On 2012-05-21, Boehm, Hans wrote:
> The core issue here is that stack overflow signals are essentially
> asynchronous. As far as the programmer is concerned, they can occur anywhere.
> Worse yet, they may occur at a "point in the code" that doesn't really
> exist, because the compiler has transformed the code. That means invariants
> may be arbitrarily broken, locks may be held, etc. Posix doesn't, and
> can't, guarantee that longjmping out of such a signal handler is safe.

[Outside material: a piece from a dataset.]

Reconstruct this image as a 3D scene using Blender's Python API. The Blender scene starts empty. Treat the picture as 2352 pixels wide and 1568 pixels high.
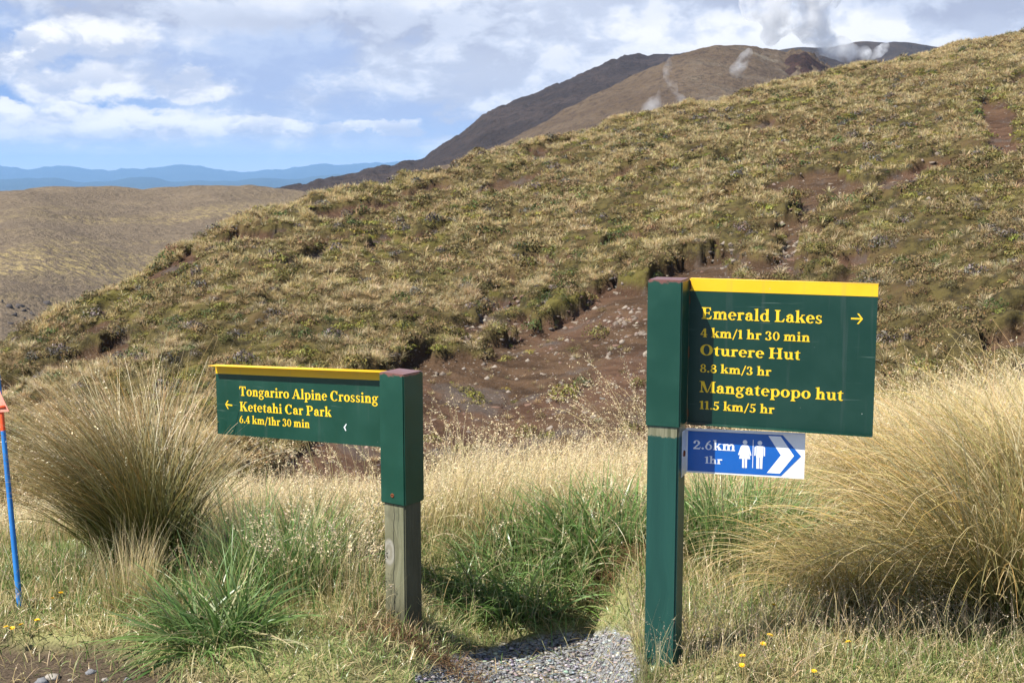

> In some cases it may work, but its hard to guarantee correctness, GC or
> not.
>
> I believe that Java implementations that try to generate stack overflow
> exceptions usually handle this by always making sure that they encounter
> stack overflow exceptions at a known point. For example, they check at
> the beginning of each function that the function, including any native
> library code it invokes, has enough stack space to run to completion. This isn't
> entirely free, though it may be fairly cheap. It still doesn't strike me
> as 100% solid, since the libc API doesn't really include maximum stack
> depth bounds, so you have to determine those empirically, and hope libc
> doesn't change unexpectedly. And it's easy to miss a path through libc
> that has an unexpectedly deep call stack because something unexpected
> happened inside the library call.
>
> Even if it works, you still have the problem that Java code may have
> trouble dealing with the exception in unexpected places.
>
> Hans
>
> > -----Original Message-----
> > From: gc-bounces at linux.hpl.hp.com [mailto:gc-bounces at linux.hpl.hp.com]
> > On Behalf Of Petter Urkedal
> > Sent: Monday, May 21, 2012 12:17 AM
> > To: gc at linux.hpl.hp.com
> > Subject: Re: [Gc] Can sigaltstack be used in a GC registered thread?
> >
> > On 2012-05-21, Boehm, Hans wrote:
> > > AFAIK, the collector makes no attempt to handle a stack overflow. It
> > does make an attempt to invoke a preexisting SIGSEGV handler if one was
> > previously installed. It's conceivably possible, though no doubt
> > untested, to install a stack overflow handler that somehow maps
> > additional stack space and returns. I can't think of another approach
> > that would work with the current code structure. And I believe this is
> > a common problem for lots of system libraries. I believe you're also
> > out of luck if you generate a stack overflow while calling the libc
> > malloc.
> >
> > For some purposes, it's sufficient to be able to longjmp back to a good
> > point or raise an exception. E.g. I used libgc for a theorem prover
> > (unpublished), and while running though the TPTP suite, it would
> > occasionally cause a stack overflow, which I "handled" by skipping to
> > the next problem. The signal stack handler I used is here:
> > https://github.com/paurkedal/culibs/blob/master/cuflow/errors.c (Note:
> > I
> > should be calling the existing handler at the bottom of segv_handler.)